Hofmann, Leopold: Missa Sancti Aloysii (Badley D8) (AE409) – sheet music

$105.00

The performance material for this work is available for hire from our partner Schott Music.

Please use the search on the Zinfonia website to place your order.

If you have any questions at all, please do not hesitate to write to us using our contact form.

Description

Hofmann, Leopold (1738-1793)

Product Code: AE409
Description: Missa Sancti Aloysii (Badley D8)
Edited by: Allan Badley
Year of Publication: 2014
Instrumentation: SATB 2clno 2trbn timp 2vn va vc/b org conc
Binding: Score: Perfect / Parts: Unbound
Duration: 30 min(s)
ISBN: 978-1-927163-41-2
ISMN: 979-0-67451-002-8
Solo Instrument(s): SATB

Details

Mass D8 Missa Sancti Aloysii (Missa Sancti Gabrielis) appears to have been one of Hofmann’s more popular masses. Like most of Hofmann’s masses, D8 is a compact work that is clearly conceived with liturgical practicality in mind.

This edition is based principally on a copy of the work preserved (unusually in score) in the archive of the Gesellschaft der Musikfreunde in Wien with additional material – namely the timpani and ripieno viola, which are printed here in smaller type – taken from the Hofkapelle copy. Both of these copies agree closely with the parts from the St Peter’s archive which were presumably used by Hofmann himself. The non-autograph score is headed: ‘Missa in honore Gabrielis Del Sig. Leop. De Hoffmann M:D: / Ca: S: St: ”. The right hand margin carries an old catalogue number “Nro i6 / Litt P:” The designation of the work as being in honour of St Gabriel is interesting since virtually every other source names St Aloysius.

The layout of the score is idiosyncratic by modern standards with the organo at the top followed by the choir (designated Sopran, Alt, Tenor and Basso), violini, violone and clarini. Beginning on the last page of the score, contemporaneous with it and in the hand of the copyist, is an arrangement of the organ part for flute.

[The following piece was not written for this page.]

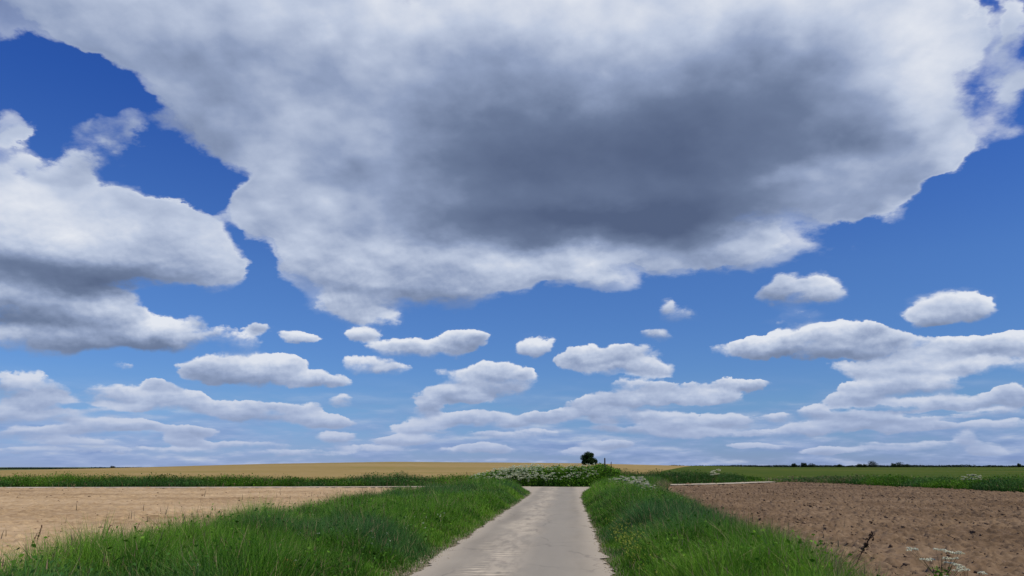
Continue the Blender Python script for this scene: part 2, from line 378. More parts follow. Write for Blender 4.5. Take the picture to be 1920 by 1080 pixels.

As is common in many scores of the period, the text underlay is entered into the top (soprano) part only. The exceptions to this are the beginnings of the ‘amen’ in the ‘Credo’ (which is in double counterpoint) and the loosely contrapuntal ‘Dona nobis’. The Hofkapelle copy is preserved as a set of performing parts: ‘No.ii / Missa in D / a / 4 Voci in pieno / 2 Violini / Oboe unis / 2 Tromboni / 2 Clarini, e Timpani / 2 Trombe / Viole / Violoncello Violone Fagotto. Organo Concto / M:D:C: / Del Sigl: Leopol: Hoffmann / Maestro di Capella di St. Stefano / Parti 40’.

In the absence of both the autograph score and an authentic set of parts, this edition presents as faithfully as possible the intentions of the composer as transmitted in the two sources. The style and notation of articulation and dynamic markings have been standardised throughout, and, where missing from the respective sources, markings have been reconstructed from parallel passages. These are indicated by the use of dotted slurs or brackets. Like most eighteenth century sources, the present manuscripts are inconsistent at times in its notation of appoggiature; these too have been standardised to minimise confusion.

Obvious wrong notes have been corrected without comment; editorial emendations with no authority from the source are placed within brackets. The text underlay is for the most part unproblematic but in the two sections referred to above the editor has crosschecked the underlay with the Hofkapelle and St Peter’s copies.